Vandenbroucke: ‘Hopelijk kan ik er live bij zijn als hij wint. ( gniffelt) Ik probeer Tims wedstrijden zo vaak als ik kan bij te wonen. In de toekomst zou ik er ook wel graag op een bepaalde manier professioneel bij betrokken zijn. In augustus hoop ik mijn eindwerk in te leveren en zo mijn bachelor communicatie af te ronden. Een carrière als die van Marion Rousse zie ik bijvoorbeeld wel zitten. Net als zij heb ik zelf gekoerst, een ervaring die ik kan meenemen om voor tv wedstrijden te becommentariëren.’
Slotvraag: word je op de koers nog vaak aangesproken over je vader?
Vandenbroucke: ‘Toch wel, ja. Zo komen er heel dikwijls mensen naar me toe die zeggen om te zeggen dat ze nog met papa in het peloton hebben gezeten. Het lijkt wel alsof iedereen nog met hem gereden heeft.’ ( lacht)
‘De buren zullen me wel gehoord hebben’
De Giro was je eerste grote ronde, Tim. Hoe heb je die ervaren?
Tim Merlier: ‘Groots en best spannend. Voor de start was ik behoorlijk nerveus, maar door al op de tweede dag te winnen, werd die spanning gauw veel minder. Ik zei vooraf tegen Cameron dat ik naar Italië ging voor etappewinst, maar toch vond ik het zelf straf dat ik daarin slaagde. En dan nog in de eerste massasprint. Samen met de Belgische titel was het mijn mooiste zege tot nu toe, maar in een rittenwedstrijd geeft dat toch een ander gevoel. Je hebt immers niet veel tijd om van de overwinning te genieten. Je moet in je hoofd bezig zijn met recuperatie, want de dag nadien is er opnieuw koers.’
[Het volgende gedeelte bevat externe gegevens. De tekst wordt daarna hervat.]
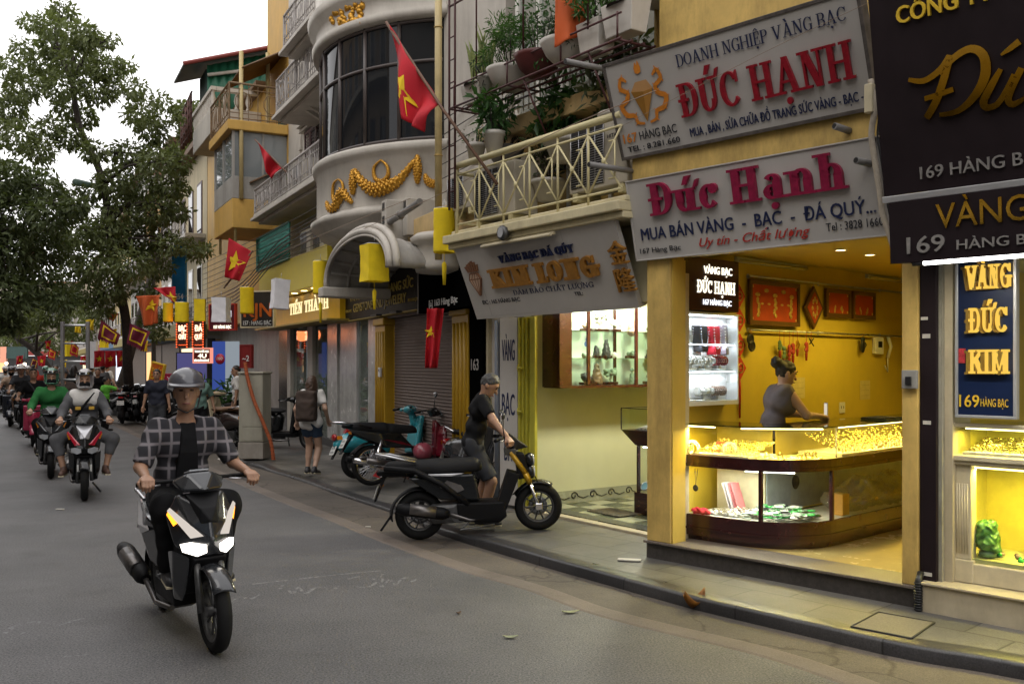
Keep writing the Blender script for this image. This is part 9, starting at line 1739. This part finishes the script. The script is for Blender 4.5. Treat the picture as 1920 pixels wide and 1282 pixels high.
plant('snake plant with tall pointed striped leaves in a white trough', .22, .76, 4.64, 'box', .42, .62, 'snake', M_SNAKE, seed=3); plant('bushy feathery fern in a white bowl right of the snake plant', .82, .76, 4.64, 'bowl', .5, .62, 'fern', PL2, seed=4, n=900, L=.09); plant('leafy shrub in a maroon bowl on the rack', 1.3, .76, 4.66, 'bowl', .48, .55, 'bush', PL1, seed=5, n=420, pm=M_POTR, hang=3); plant('trailing bluish plant in a wide white bowl', 1.78, .78, 4.66, 'bowl', .5, .34, 'bush', PL3, seed=6, n=420, hang=4); plant('bright green plant in a square white planter', 2.22, .78, 4.64, 'box', .32, .55, 'bush', PL2, ph=.6, seed=7, n=380, L=.09); plant('arching plant in the large white planter by the sign', 2.62, .78, 4.7, 'box', .42, .6, 'snake', PL1, ph=.6, seed=8)
plant('small trailing plant spilling over the trough beside the snake plant', .5, .86, 4.64, 'pot', .2, .22, 'bush', PL3, seed=9, n=160, hang=4, L=.05)
plant('hanging white pot with long leaves in the middle of the balcony', .62, .84, 4.02, 'pot', .26, .42, 'bush', PL1, seed=10, n=260, L=.13); plant('small succulent in a white pot at the left end of the rail', .12, .74, 4.0, 'pot', .24, .22, 'bush', PL2, seed=11, n=130, L=.05); plant('large leaved shrub behind the middle of the cream railing', 1.35, .45, 3.85, 'pot', .5, .75, 'bush', PL1, seed=12, n=420, L=.17); plant('dark glossy shrub by the upper sign', 2.15, .4, 3.95, 'pot', .5, .85, 'bush', LF2, seed=13, n=520, L=.16); plant('low dark plant behind the cream railing', 1.0, .4, 3.5, 'pot', .4, .6, 'bush', LF2, seed=14, n=300, L=.1); plant('grey bowl plant behind the left end of the railing', .35, .5, 3.95, 'bowl', .4, .3, 'bush', PL3, seed=15, n=160, pm=MATS['pipe_grey']); plant('dense dark shrub high beside the planters', 2.75, .5, 5.0, 'pot', .5, 1.1, 'bush', LF2, seed=16, n=700, L=.1)
# tendril spikes on the white house balcony and flower pots by the far shops
plant_pot = None
for k, (px, Y, lab) in enumerate(((432,23.5,'dark leafy plant in a pot beyond the grey cabinet'),(384,25,'potted palm in the lit shop window'))):
    x = (px-CX)/FPX*Y; t = thing('potted_plant', lab, 'plant', (x, Y, .1)); mb = MB(); mb.lathe([(0,0),(.14,0),(.2,.35),(.18,.35)], 16); mb.build('pot', M_POTW, t); leaves('leaves', PL1, [((0,0,.8),.35),((.05,0,1.1),.3)], 160, .28, t, 30+k, .1, .25)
Cameron Vandenbroucke: ‘Zo vaak als mogelijk probeer ik erbij te zijn als Tim koerst, maar gezien de moeilijke reisomstandigheden kon ik slechts twee Giroritten bijwonen. Zijn overwinning heb ik niet ter plaatse gezien, maar wel op tv. De buren zullen me wel gehoord hebben toen hij als eerste over de meet kwam.’ ( lacht)
Merlier: ‘Het publiek stond rijen dik aan de start, dat was wel heel plezant voor de renners. De mensen waren wel afgeschermd van ons, maar in België staat er niemand: een groot verschil.’